In total there will be 32,000 holes punched or drilled in the angle profiles and the total weight of the structure will be 60t.
Had Fab is currently fabricating and trial assembling the entire statue which has galvanised fully welded joints as well as bolted connections requiring some 16,000 bolts.

All of the angles are produced on a specially designed jig before being assembled in the company’s yard.

Once the entire statue has been assembled and completed it will then be dismantled and shipped across to The Netherlands where Had Fab will reassemble it over a six week period.

FICEP machinery fits the profile

The crouching man is being produced on the latest FICEP HP16T6 CNC angle line. This unit is said to have numerous optional extras available and can be configured to meet the customer’s precise requirements. The machine has an infeed transfer speed of up to 100m per minute and can be equipped with automatic feeding and loading, punching, drilling with tool changer, notching, marking utilising cassette or individual characters, quick change punch and die sets, quick change shear blades and automatic part unloading for the out feed conveyor. The machine was purchased prior to this prestigious project getting started and brings the total number of FICEP machines at Had Fab to four.

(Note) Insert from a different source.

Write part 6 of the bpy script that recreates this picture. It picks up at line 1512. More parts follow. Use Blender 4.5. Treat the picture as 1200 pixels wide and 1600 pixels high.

Mark Jones, FICEP’s Managing Director, says: “We were delighted that Had Fab chose the FICEP machine to produce the hundreds of steel angle profiles required for this one-off unique structure. This project clearly demonstrates how technologically advanced CNC machinery and manual fabrication techniques can work together efficiently to produce highly complex structures. The technical challenges of the design, detailing, equipment performance and quality fabricators has been extensive. Had Fab‘s expertise and production capabilities were instrumental in securing this contract.”